Below the map, you will see a key that explains the icons shown on the map:

A position recorded in the first half of the track
A stop recorded in the first half of the track
A position recorded in the second half of the track
A stop recorded in the second half of the track
The rider's latest position

You can click any icon to find out more information.

A stop is defined as two consecutive positions that are less than 50 metres apart.

We use different colours for each half of the track to make it easier to see what's happening if a ride returns along a similar route to the outgoing leg.

The map is a Google map and you can use the usual methods to zoom into a portion of the map. You can also switch between map and satellite views. When you click 'Update the display' the page shows the latest recorded positions using the same map settings so you don't have to keep zooming in to the map.

If you want to redraw the map so you can see all the recorded positions for the day, use the 'Change date' button to re-select 'today'.

If more than one rider is recording their position on a given day, you see a selector like this:


If you want to see the progress of just one rider, click their name in the 'Show selected riders' section and click 'Update the display'.
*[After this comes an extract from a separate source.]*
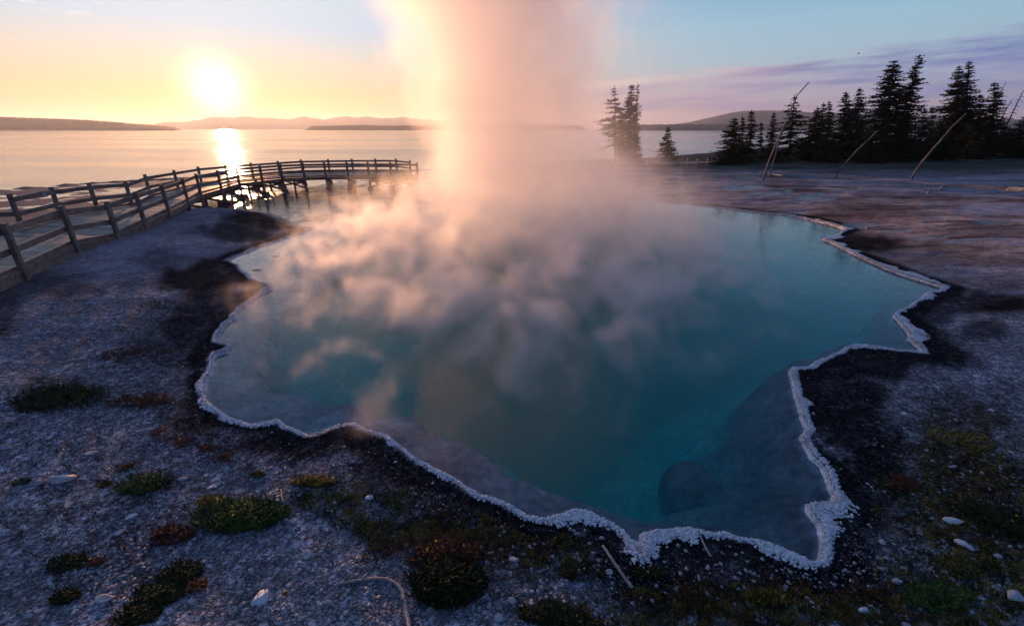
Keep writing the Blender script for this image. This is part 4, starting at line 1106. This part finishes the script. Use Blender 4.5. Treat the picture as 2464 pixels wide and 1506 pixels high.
back = t.ss(t.m('ABSOLUTE', daz), 62., 150.)
base = t.mix(fz, sunside, anti)
base = t.mix(back, base, t.ramp(t.m('POWER', e01, .5), [(0., (.05, .07, .17)), (.3, (.07, .11, .24)), (.6, (.05, .10, .27)), (1., (.022, .06, .19))]))
# cloud bank on the right, with lit upper edge and long streaks
caz = t.comb(t.m('MULTIPLY', az, .045), t.m('ADD', t.m('MULTIPLY', el, .55), t.m('MULTIPLY', az, -.02)), 0.)
cn = t.noise(caz, 1.5, 5, .55, dist=.3)
cn2 = t.noise(t.comb(t.m('MULTIPLY', az, .12), t.m('ADD', t.m('MULTIPLY', el, 1.3), t.m('MULTIPLY', az, -.05)), 3.), 1.2, 5, .6)
topE = t.m('ADD', t.lin(az, 8., 45., 4.9, 7.6), t.m('MULTIPLY', t.m('SUBTRACT', cn2, .5), 1.6))
inb = t.m('MULTIPLY', t.ss(t.m('SUBTRACT', topE, el), -.25, .7), t.ss(az, 2., 14.))
lit = t.m('MULTIPLY', t.ss(t.m('ABSOLUTE', t.m('SUBTRACT', t.m('SUBTRACT', topE, el), .45)), .7, .05), t.ss(az, 34., 10.))
ccol = t.mix(t.ss(cn, .35, .68), L(124, 128, 176), L(180, 160, 188))
ccol = t.mix(t.ss(az, 22., 44.), ccol, t.mix(t.ss(cn, .35, .68), L(92, 118, 182), L(138, 150, 196)))
ccol = t.mix(t.m('MULTIPLY', lit, .95), ccol, L(225, 208, 200))
base = t.mix(t.m('MULTIPLY', inb, t.lin(cn2, .38, .60, .25, .95)), base, ccol)
# small wisps upper left
wn = t.noise(t.comb(t.m('MULTIPLY', az, .35), t.m('MULTIPLY', el, 1.2), 5.), 1.0, 5, .6)
wm = t.m('MULTIPLY', t.ss(wn, .55, .68), t.m('MULTIPLY', t.ss(t.m('ABSOLUTE', t.m('SUBTRACT', az, -41.)), 6., 2.), t.ss(t.m('ABSOLUTE', t.m('SUBTRACT', el, 10.5)), 2.2, .8)))
base = t.mix(t.m('MULTIPLY', wm, .8), base, (.98, .97, .93))
# the sun and the glow round it
def gauss(s, k): return t.m('MULTIPLY', t.m('EXPONENT', t.m('MULTIPLY', t.m('POWER', t.m('DIVIDE', ang, s), 2.), -1.)), k)
glow = t.vm('SCALE', (1., .88, .60), scale=gauss(2.1, 2.0))
glow = t.vm('ADD', glow, t.vm('SCALE', (1., .70, .42), scale=gauss(6., .03)))
glow = t.vm('ADD', glow, t.vm('SCALE', (1., .9, .7), scale=gauss(.45, 60.)))
tot = t.vm('ADD', base, glow)
tot = t.vm('ADD', tot, t.vm('SCALE', sky.outputs[0], scale=.008))
SKY_STR = .69
bg = t.node('ShaderNodeBackground'); t.put(bg.inputs['Color'], tot); bg.inputs['Strength'].default_value = SKY_STR
wo = t.node('ShaderNodeOutputWorld'); t.l.new(bg.outputs[0], wo.inputs[0])

# ------------------------------------------------------------------ sun, camera, render
sl = bpy.data.lights.new('sun', 'SUN'); sl.energy = 5.0; sl.angle = math.radians(.55); sl.color = (1., .47, .22)
so = bpy.data.objects.new('sun', sl); COL.objects.link(so); so.rotation_euler = (-SUN).to_track_quat('-Z', 'Y').to_euler(); so.location = (0, 0, 60)
cam = bpy.data.cameras.new('camera'); co = bpy.data.objects.new('camera', cam); COL.objects.link(co)
co.location = (0, 0, H); co.rotation_euler = (math.radians(90)-PITCH, 0, 0)
cam.sensor_width = 36; cam.lens = 36*F/2464; cam.clip_end = 60000; cam.clip_start = .1
scene.camera = co
scene.view_settings.view_transform = 'Standard'; scene.view_settings.look = 'None'; scene.view_settings.gamma = 1; scene.view_settings.exposure = .56
cy = scene.cycles
cy.max_bounces = 8; cy.diffuse_bounces = 2; cy.glossy_bounces = 3; cy.transmission_bounces = 4; cy.volume_bounces = 4; cy.transparent_max_bounces = 12
cy.caustics_reflective = False; cy.caustics_refractive = False; cy.sample_clamp_indirect = 4.0
cy.volume_step_rate = 2.0; cy.volume_max_steps = 256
On some days there will be multiple riders on the road following different routes - possibly in different countries! To show a group of riders following the same route, pick one of them (you can see people's names by clicking on a map icon), click their name in the 'Show riders with' section and click 'Update the display'. The map shows all the riders whose latest position is within 5km of the last position of the person you selected. The check boxes in the 'Show selected riders' selection are updated to show the riders you selected. That allows you to add or remove riders to fine tune your selection.

Note that following multiple riders on the same ride is likely to give you a better indication of progress than following a single rider - especially in places where phone coverage is poor.

Click 'Update the display' to redraw the map. The page retains the map's position, zoom level and map type (i.e. map or satellite).

Refreshing the page will lose all your selections and will show 'today's' tracks on a map display. That's unlikely to be what you want.

To keep your rider selections but redraw the map so all logged positions are visible, use the 'Change date' button to reselect the same date...

By default, the tracking page shows you positions logged 'today'.

If you want to see positions recorded for a previous day, click 'Change date' to see a date selector. Simply click the date you want to see.

Selecting a date automatically repositions the display and zoom level to show all the positions recorded on the given day. It also sets the map type to 'map'.